— Start GIVEN DATA —

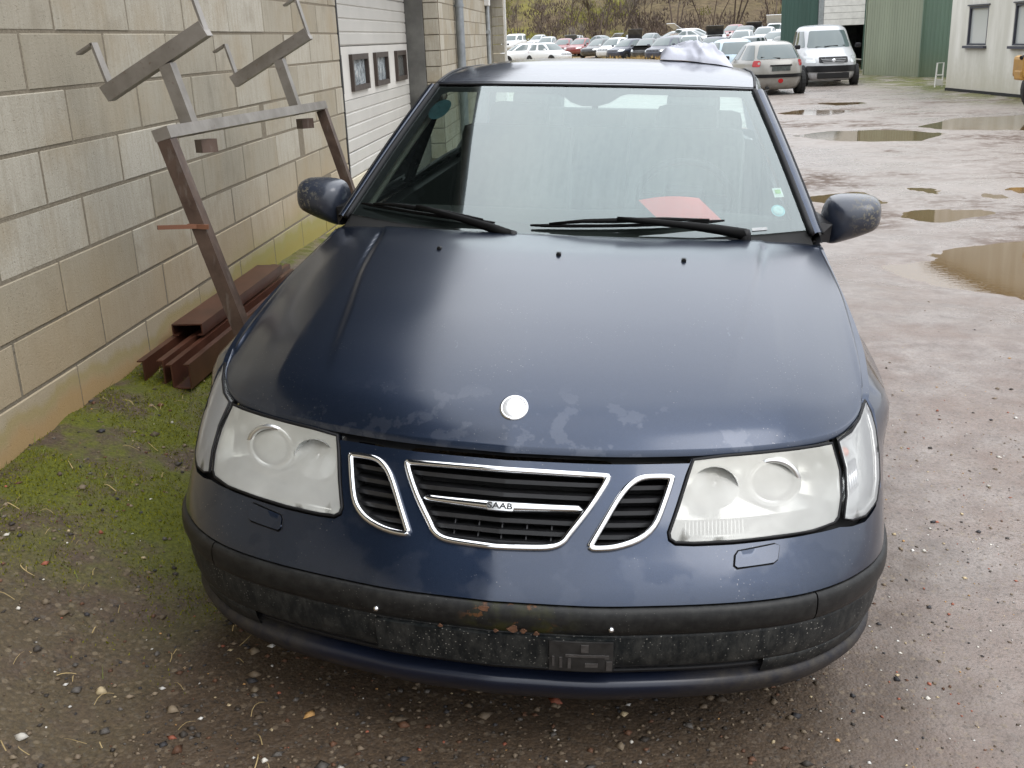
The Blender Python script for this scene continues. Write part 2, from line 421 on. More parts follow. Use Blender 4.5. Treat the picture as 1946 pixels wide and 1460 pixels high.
for P, zp in PUD:                                      # keep the shore of each puddle above its water
    s_ = pd(GX.ravel(), GY.ravel(), P).reshape(GX.shape); rim = (s_ > .17) & (s_ < .5); GZ2[rim] = np.maximum(GZ2[rim], zp + .004)
gf = [(j * NGX + i, j * NGX + i + 1, (j + 1) * NGX + i + 1, (j + 1) * NGX + i) for j in range(len(gy) - 1) for i in range(NGX - 1)]
ground = mesh('ground', np.stack([GX.ravel(), GY.ravel(), GZ2.ravel()], 1), gf, G_GROUND, None, True)
tag(ground, kind='structure')

# ---- puddles: brown silty water lying in the hollows
t = NT('puddle_water'); p = t.pos()
w = t.noise(p, 3.5, 3)
nm = t.bump(t.noise(t.pos(scale=(1, 3, 1)), 14, 2), .05, .004)
G_WATER = t.done(t.prin(t.mix(w, (.105, .062, .022), (.14, .09, .04)), .02, 0, nm, spec=.5, ior=1.33))
for P, zp in PUD:
    q = smooth_poly(P, 4); c = np.mean(q, 0); ring = inset(q, -.22)
    o = mesh('puddle', [(c[0], c[1], zp)] + [(a[0], a[1], zp) for a in ring], [(0, i + 1, (i + 1) % len(ring) + 1) for i in range(len(ring))], G_WATER)
    tag(o, kind='structure')

# ------------------------------------------------------------------ block-built workshop along the left
t = NT('concrete_block'); p = t.pos(); X, Y, Z = t.sep(p)
st = t.noise(t.pos(scale=(1, 1, .11)), 42, 5, .65); gr = t.noise(p, 130, 4, .7); bl = t.noise(p, 2.1, 5)
c = t.mix(t.ramp(t.rand(), [(0., 0.), (1., 1.)]), (.310, .278, .215), (.455, .425, .360))
pit = t.math('MULTIPLY', t.ramp(t.vor(p, 85), [(.10, 1.), (.22, 0.)]), t.ramp(t.noise(p, 30, 3), [(.48, 0.), (.58, 1.)]))
c = t.mix(t.ramp(st, [(.36, .34), (.58, 0.)]), c, (.235, .205, .15)); c = t.mix(t.math('MULTIPLY', pit, .75), c, (.14, .12, .09))
c = t.mix(t.ramp(gr, [(.3, .45), (.55, 0.)]), c, (.25, .215, .15))
c = t.mix(t.ramp(bl, [(.48, 0.), (.70, .55)]), c, (.30, .235, .145)); c = t.mix(t.ramp(t.noise(t.pos(loc=(3, 1, 2)), 5.5, 5), [(.55, 0.), (.72, .4)]), c, (.22, .19, .14))
# damp tide mark of ochre and green along the footing
hz_ = t.math('ADD', Z, t.math('MULTIPLY', t.math('SUBTRACT', t.noise(t.pos(scale=(1, 1, .4)), 3.2, 4), .5), .22))
near = t.mrange(Y, 8.5, 10.5, 1., 0.)
och = t.math('MULTIPLY', t.mrange(hz_, .36, .45, 1., 0.), near)
c = t.mix(t.math('MULTIPLY', och, .92), c, (.400, .225, .062))
gb = t.math('MULTIPLY', t.math('MULTIPLY', t.mrange(hz_, .38, .43), t.mrange(hz_, .43, .48, 1., 0.)), near)
c = t.mix(t.math('MULTIPLY', gb, .8), c, (.27, .25, .07))
pal_ = t.math('MULTIPLY', t.math('MULTIPLY', t.mrange(hz_, .43, .47), t.mrange(Z, .495, .505, 1., 0.)), near); c = t.mix(t.math('MULTIPLY', pal_, .6), c, (.40, .40, .35))
warm = t.mrange(hz_, .45, 1.05, .6, 0.); c = t.mix(t.math('MULTIPLY', warm, near), c, (.40, .30, .175))
gm = t.math('MULTIPLY', t.math('MULTIPLY', t.mrange(Y, 4.9, 6.2), t.mrange(hz_, .34, .62, 1., 0.)), near); c = t.mix(t.math('MULTIPLY', gm, .6), c, (.22, .23, .04))
# scuffs of pale mortar
sc_ = t.ramp(t.noise(t.pos(scale=(1, .8, 1.6), loc=(0, .3, .1)), 3.1, 5, .6), [(.70, 0.), (.73, .8)])
c = t.mix(t.math('MULTIPLY', sc_, t.mrange(Z, .9, 1.0, 1., 0.)), c, (.56, .52, .46))
hh = t.math('SUBTRACT', t.math('ADD', t.math('MULTIPLY', st, .5), t.math('MULTIPLY', gr, .8)), t.math('MULTIPLY', pit, .8))
BLOCK = t.done(t.prin(c, .92, 0, t.bump(hh, .55, .006), spec=.2))
t = NT('mortar'); p = t.pos()
MORTAR = t.done(t.prin(t.mix(t.noise(p, 60, 5), (.125, .103, .072), (.27, .235, .18)), .95, 0, t.bump(t.noise(p, 110, 4), .8, .006), spec=.15))

ws = thing('workshop', 'long workshop of beige concrete blocks with a roller door, filling the left side', 'building', (-1.96, 0, .1))
WO = np.array((-1.96, 0, .1))
def wpart(mb, name, mat, parent=ws, **k):
    mb.v = [tuple(np.array(v) - WO) for v in mb.v] if parent is ws else mb.v
    return mb.build(name, mat, parent, **k)
BH, BL_ = .2, .66
bcache = {}
def block_mesh(ln):
    k = round(ln, 3)
    if k not in bcache:
        a, b, e, c = ln / 2 - .0065, BH / 2 - .0055, .0035, .004
        V = [(-.06, s * a, q * b) for s, q in ((-1,-1),(1,-1),(1,1),(-1,1))] + [(-e, s * a, q * b) for s, q in ((-1,-1),(1,-1),(1,1),(-1,1))] + [(0, s * (a - e), q * (b - e)) for s, q in ((-1,-1),(1,-1),(1,1),(-1,1))]
        F = [(8,9,10,11)] + [(i + 4, (i+1) % 4 + 4, (i+1) % 4 + 8, i + 8) for i in range(4)] + [(i, (i+1) % 4, (i+1) % 4 + 4, i + 4) for i in range(4)]
        me = bpy.data.meshes.new('block'); me.from_pydata(V, [], F); me.materials.append(BLOCK); me.update(); bcache[k] = me
    return bcache[k]
EAVE = 5.1
spans = [(-3.3, 8.56, 1.0), (14.5, 21.3, 14.5)]
blocks = []; restb = MB()
for lo, hi, vis0 in spans:
    for n in range(0, int((EAVE - .1) / BH)):
        z = .2 + BH * n; off = 3.70 if n % 2 else 3.965
        if n == 0: pass
        k0 = int(math.floor((lo - off) / BL_)) - 1
        for k in range(k0, k0 + int((hi - lo) / BL_) + 4):
            a, b = max(lo, off + k * BL_), min(hi, off + (k + 1) * BL_)
            if b - a < .06: continue
            zmax = 1.95 + max(0, (a - 3)) * .022 + .1
            vis = b > 2.9 and z < zmax
            blocks.append((math.hypot((a + b) / 2, 2) if vis else 999, (a + b) / 2, z, b - a))
blocks.sort()
for i, (d, y, z, ln) in enumerate(blocks):
    jx, jr = random.uniform(-.003, .002), random.uniform(-.004, .004)
    if d < 900 and i < 296:
        o = bpy.data.objects.new('block', block_mesh(ln)); link(o, ws); o.location = (jx, y, z - .1); o.rotation_euler = (jr * .5, 0, jr)
    else:
        a, b, e = ln / 2 - .0065, BH / 2 - .0055, .0035
        V = [(-.06, s * a, q * b) for s, q in ((-1,-1),(1,-1),(1,1),(-1,1))] + [(-e, s * a, q * b) for s, q in ((-1,-1),(1,-1),(1,1),(-1,1))] + [(0, s * (a - e), q * (b - e)) for s, q in ((-1,-1),(1,-1),(1,1),(-1,1))]
        restb.add([(v[0] + jx, v[1] + y, v[2] + z - .1) for v in V], [(8,9,10,11)] + [(k + 4, (k+1) % 4 + 4, (k+1) % 4 + 8, k + 8) for k in range(4)] + [(k, (k+1) % 4, (k+1) % 4 + 4, k + 4) for k in range(4)])
tag(restb.build('block_courses', BLOCK, ws), kind='stuff')
m = MB()                                               # bedding behind the blocks: joints sit 9 mm back
def slab(x0, x1, y0, y1, z0, z1): m.box(((x0 + x1) / 2, (y0 + y1) / 2, (z0 + z1) / 2), (abs(x1 - x0), y1 - y0, z1 - z0))
slab(-2.30, -1.9635, -3.3, 8.553, -.2, EAVE); slab(-2.30, -1.9635, 14.505, 21.295, -.2, EAVE)
slab(-2.32, -1.97, 8.553, 14.505, 3.35, EAVE); slab(-2.32, -1.97, 21.295, 25.7, 2.75, EAVE)
wpart(m, 'mortar_bed', MORTAR)
m = MB(); V = []; NR = 200
for k in range(NR * 4 + 1):
    y = -3.3 + 29. * k / (NR * 4); xx = -1.925 + (.03 if k % 4 in (1, 2) else 0); V += [(xx, y, 2.12 if y < 8.7 else 2.72), (xx, y, EAVE)]
m.add(V, [(2*k, 2*k+2, 2*k+3, 2*k+1) for k in range(NR * 4)]); wpart(m, 'upper_cladding', simple('dark_sheet_cladding', (.018, .019, .021), .95, var=.3, spec=.03))
DARKC = simple('stained_concrete', (.105, .103, .096), .85, var=.5, vs=3., bumps=.4)
m = MB(); slab(-2.60, -2.302, -3.3, 8.5, -.2, EAVE); slab(-2.6, -2.302, 14.76, 21.2, -.2, EAVE); slab(-12, -2.61, -3.3, -3.1, -.2, EAVE); slab(-12, -2.61, 25.5, 25.7, -.2, EAVE); slab(-12.2, -12, -3.3, 25.7, -.2, EAVE); wpart(m, 'inner_wall', DARKC)
# far reveal of the door bay: dark concrete pier, then the return of the block wall
m = MB(); slab(-2.60, -2.17, 14.45, 14.75, -.2, 3.34); wpart(m, 'door_pier', DARKC)
m = MB()
for n in range(0, 16): m.box((-2.068, 14.51, .2 + n * BH), (.192, .05, BH - .012), bev=.006)
wpart(m, 'reveal_blocks', BLOCK)
m = MB()
for n in range(0, 13): m.box((-2.10, 25.62, .2 + n * BH), (.27, .16, BH - .012), bev=.006)
m.box((-2.35, 25.62, 1.4), (.22, .14, 2.9)); wpart(m, 'corner_blocks', BLOCK)
WHITEP = simple('white_paint', (.62, .61, .58), .5, var=.1)
GALV = simple('galvanised_steel', (.33, .35, .36), .42, metal=.55, var=.15, vs=14)
m = MB(); slab(-1.975, -1.93, 25.71, 25.95, -.2, EAVE - .05); wpart(m, 'corner_post', WHITEP)
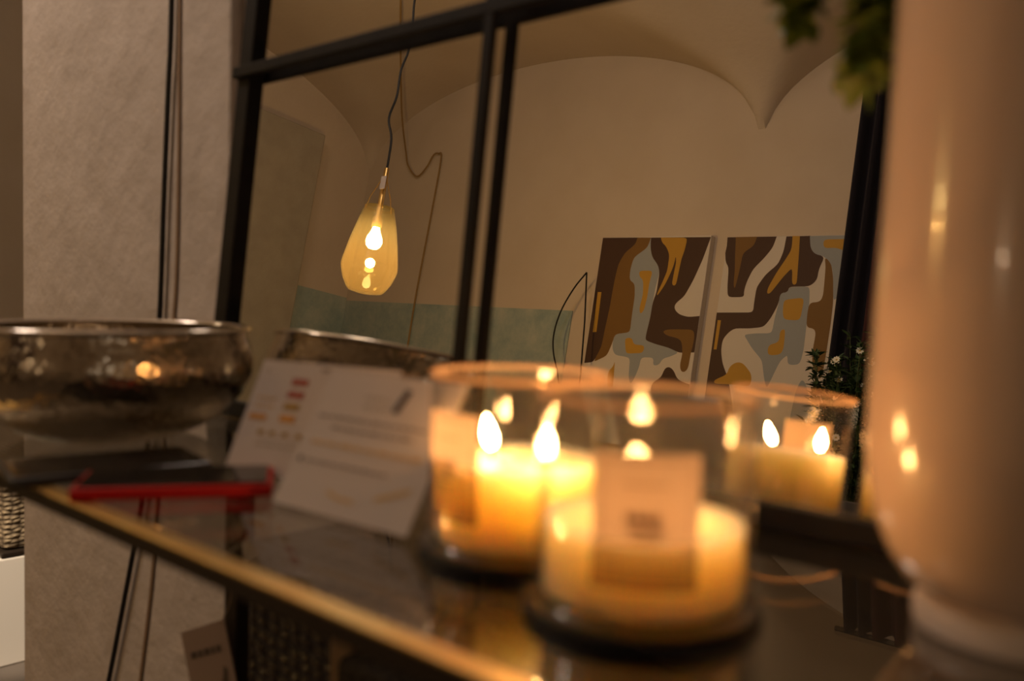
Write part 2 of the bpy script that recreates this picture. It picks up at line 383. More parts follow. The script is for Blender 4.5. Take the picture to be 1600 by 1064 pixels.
candle('glass jar candle burnt low with its label facing front, nearest to the cream vase', CB, 0.040,
       [(-0.004, 0.010, (0.0, 0.0))], to_cam + R(1), R(26.5), (0.75,))

# ------------------------------------------------------------------ vase with trailing plant
vase = thing('vase', 'tall glossy cream ceramic vase with a rounded belly and a narrow pale foot', 'vase', (-0.113, 0.479, TZ))
prof = [(0.0405, 0.0165), (0.0516, 0.0224), (0.0594, 0.0343), (0.0659, 0.0497), (0.0697, 0.066), (0.0714, 0.0875), (0.0711, 0.1129), (0.0702, 0.1443), (0.0692, 0.1756), (0.0679, 0.2065), (0.0671, 0.2372), (0.0667, 0.2676),
        (0.0667, 0.30), (0.066, 0.33), (0.062, 0.355), (0.054, 0.375), (0.047, 0.388), (0.0445, 0.398), (0.047, 0.408), (0.049, 0.412), (0.048, 0.4145), (0.0455, 0.413), (0.042, 0.400), (0.043, 0.388), (0.058, 0.355), (0.062, 0.32), (0.064, 0.09), (0.05, 0.03), (0.0, 0.025)]
bm = NB(); lathe(bm, prof, 96); link('vase_body', bm, M_CERAMIC, vase, True)
bm = NB(); lathe(bm, [(0.0, 0.0), (0.043, 0.0), (0.0462, 0.0015), (0.0468, 0.006), (0.0462, 0.012), (0.0440, 0.0155), (0.0405, 0.0165), (0.0, 0.0165)], 96)
tag(link('foot', bm, M_FOOT, vase, True), 'paler unglazed foot ring')

def leaf(bm, p, d, n, ln, wd, mi=0):
    d = d.normalized(); s = d.cross(n).normalized(); n = s.cross(d)
    L_ = [(0.0, 0.0, 0.0), (0.25, 0.8, 0.06), (0.5, 1.0, 0.10), (0.8, 0.6, 0.06), (1.0, 0.0, -0.02)]
    mid = [bm.verts.new(p + d*ln*t + n*ln*h*0.4) for t, w, h in L_]
    for sg in (-1, 1):
        side = [bm.verts.new(p + d*ln*t + s*sg*wd*w*0.5 + n*ln*h) for t, w, h in L_[1:-1]]
        for q in ((mid[0], side[0], mid[1]), (mid[1], side[0], side[1], mid[2]), (mid[2], side[1], side[2], mid[3]), (mid[3], side[2], mid[4])):
            f_ = bm.faces.new(q); f_.material_index = mi; f_.smooth = True
rnd = random.Random(4)
vine = thing('trailing_plant', 'leafy green plant trailing from the mouth of the cream vase', 'plant', (-0.113, 0.479, TZ))
o = Vector((-0.113, 0.479, TZ))
strands = [[(-0.105, 0.482, 1.12), (-0.130, 0.49, 1.205), (-0.160, 0.50, 1.20), (-0.188, 0.50, 1.145), (-0.203, 0.50, 1.10), (-0.211, 0.50, 1.055)],
           [(-0.11, 0.475, 1.12), (-0.150, 0.485, 1.235), (-0.205, 0.495, 1.215), (-0.240, 0.50, 1.165), (-0.244, 0.50, 1.125), (-0.249, 0.50, 1.093)],
           [(-0.11, 0.480, 1.12), (-0.125, 0.49, 1.20), (-0.150, 0.50, 1.18), (-0.176, 0.505, 1.12), (-0.188, 0.505, 1.075)],
           [(-0.11, 0.485, 1.12), (-0.10, 0.50, 1.23), (-0.09, 0.53, 1.26), (-0.07, 0.56, 1.24)],
           [(-0.105, 0.475, 1.12), (-0.08, 0.46, 1.22), (-0.03, 0.45, 1.26), (0.01, 0.44, 1.22)]]
bs, bf = NB(), NB()
for st in strands:
    P = [p - o for p in smooth_path(st, 10)]
    tube(bs, P, 0.0017, 8, 0.0008)
    for i, p in enumerate(P[8:]):
        for _ in range(7 if i > 14 else 2):
            d = Vector((rnd.uniform(-1, 1), rnd.uniform(-1, 1), rnd.uniform(-0.9, 0.3)))
            leaf(bf, p, d, Vector((rnd.uniform(-.5, .5), rnd.uniform(-.5, .5), 1)), rnd.uniform(0.015, 0.024), rnd.uniform(0.011, 0.017))
link('vine_stem', bs, M_STEM, vine, True); link('foliage', bf, M_LEAF, vine, True, False)

# ------------------------------------------------------------------ price cards in acrylic holders
def sign(label, loc, ang, W, dy, dz, prints, hole):
    """card frame: u across 0..1, v up the card 0..1"""
    L_ = math.hypot(dy, dz); t = thing('card_holder', label, 'card holder', loc, ang, 'price cards in clear acrylic stands')
    tilt = math.atan2(dy, dz)
    Mx = Matrix.Rotation(-tilt, 4, 'X')
    bm = NB(); box(bm, (0, 0.0012, 0), (W, 0.0032, L_*1.02), 0.0005, Mx)
    box(bm, (0, 0.003, -0.0028), (W, 0.066, -0.0006), 0.0005)
    link('acrylic_stand', bm, M_ACRYL, t)
    bm = NB(); box(bm, (0.001, 0.0, 0.001), (W - 0.001, 0.0008, L_ - 0.0005), 0, Mx)
    c = link('printed_card', bm, M_CARD, t)
    bm = NB(); pm = []
    for q, m in [p for p in prints if p[1] in (IR, IM, IO)]:
        b2 = NB(); b2.faces.new([b2.verts.new(Mx @ Vector((u*W, -0.0005, v*L_))) for u, v in q])
        link('colour_swatch', b2, m, c, recalc=False)
    for k, (q, m) in enumerate([p for p in prints if p[1] not in (IR, IM, IO)]):
        if m not in pm: pm.append(m)
        vs_ = [bm.verts.new(Mx @ Vector((u*W, -0.0004 - k*0.000004, v*L_))) for u, v in q]
        bm.faces.new(vs_).material_index = pm.index(m)
    link('printed_lettering', bm, pm, c, recalc=False)
    return t
def quad(u0, v0, u1, v1, h): return [(u0, v0), (u1, v1), (u1, v1 + h), (u0, v0 + h)]
rw_ = random.Random(9)
def words(u0, u1, v, h, m, mean=0.06):
    out, u = [], u0
    while u < u1:
        w = min(rw_.uniform(0.5, 1.5)*mean, u1 - u)
        if w > 0.008: out.append((quad(u, v, u + w, v, h*rw_.uniform(0.8, 1.1)), m))
        u += w + 0.013
    return out
IY = pbr('ochre_ink', (0.62, 0.42, 0.20), 0.8); IR = pbr('brick_ink', (0.36, 0.085, 0.055), 0.8); IO = pbr('orange_ink', (0.58, 0.27, 0.05), 0.8); IM = pbr('mustard_ink', (0.36, 0.21, 0.03), 0.8)
pr = words(0.35, 0.53, 0.81, 0.028, M_INKPALE) + words(0.36, 0.545, 0.745, 0.028, M_INKPALE)
pr += [([(0.575, 0.745), (0.625, 0.745), (0.665, 0.905), (0.615, 0.915)], M_INKD)]
pr += words(0.06, 0.86, 0.645, 0.020, M_INK) + words(0.20, 0.80, 0.572, 0.022, M_INK)
pr += words(0.09, 0.90, 0.455, 0.024, IY, 0.09) + [(quad(0.055, 0.318, 0.085, 0.318, 0.036), M_INKD)] + words(0.12, 0.72, 0.325, 0.018, M_INK)
pr += [([(0.37, 0.145), (0.47, 0.115), (0.58, 0.115), (0.58, 0.14), (0.47, 0.14), (0.375, 0.17)], IY), ([(0.71, 0.16), (0.80, 0.20), (0.91, 0.255), (0.915, 0.29), (0.80, 0.235), (0.71, 0.19)], IY)]
sign('white price card with lines of small print in a clear stand, beside the candles', (-0.552, 0.356, TZ + 0.0028), 0.0603, 0.1337, 0.053, 0.090, pr, None)
pr = [(quad(0.275, 0.785, 0.395, 0.785, 0.062), IR), (quad(0.275, 0.672, 0.395, 0.672, 0.062), IR), (quad(0.278, 0.570, 0.39, 0.570, 0.055), IM), (quad(0.278, 0.460, 0.39, 0.460, 0.060), IO), (quad(0.05, 0.455, 0.178, 0.455, 0.05), IO)]
for u in (0.155, 0.24, 0.335, 0.435): pr += [(quad(u, 0.335, u + 0.045, 0.335, 0.035), IM)]
pr += words(0.16, 0.50, 0.28, 0.018, M_INKPALE) + words(0.16, 0.50, 0.235, 0.018, M_INKPALE) + words(0.06, 0.20, 0.57, 0.02, IY) + words(0.06, 0.20, 0.64, 0.02, IY)
pr += [(quad(0.06, 0.885, 0.085, 0.885, 0.03), M_INKPALE), (quad(0.46, 0.925, 0.52, 0.925, 0.03), M_INK)]
sign('white card with a column of red and orange swatches, beside the silver bowl', (-0.680, 0.393, TZ + 0.0028), R(12), 0.148, 0.044, 0.087, pr, None)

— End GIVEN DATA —

TASK TO COMPLETE:
Start at the first line of the records and write out everything up to and including the line containing "tag(ground, kind='structure')". No pictures.

ANSWER FOR THIS EXERCISE:
The Blender Python script for this scene continues. Write part 2, from line 421 on. More parts follow. Use Blender 4.5. Treat the picture as 1946 pixels wide and 1460 pixels high.
for P, zp in PUD:                                      # keep the shore of each puddle above its water
    s_ = pd(GX.ravel(), GY.ravel(), P).reshape(GX.shape); rim = (s_ > .17) & (s_ < .5); GZ2[rim] = np.maximum(GZ2[rim], zp + .004)
gf = [(j * NGX + i, j * NGX + i + 1, (j + 1) * NGX + i + 1, (j + 1) * NGX + i) for j in range(len(gy) - 1) for i in range(NGX - 1)]
ground = mesh('ground', np.stack([GX.ravel(), GY.ravel(), GZ2.ravel()], 1), gf, G_GROUND, None, True)
tag(ground, kind='structure')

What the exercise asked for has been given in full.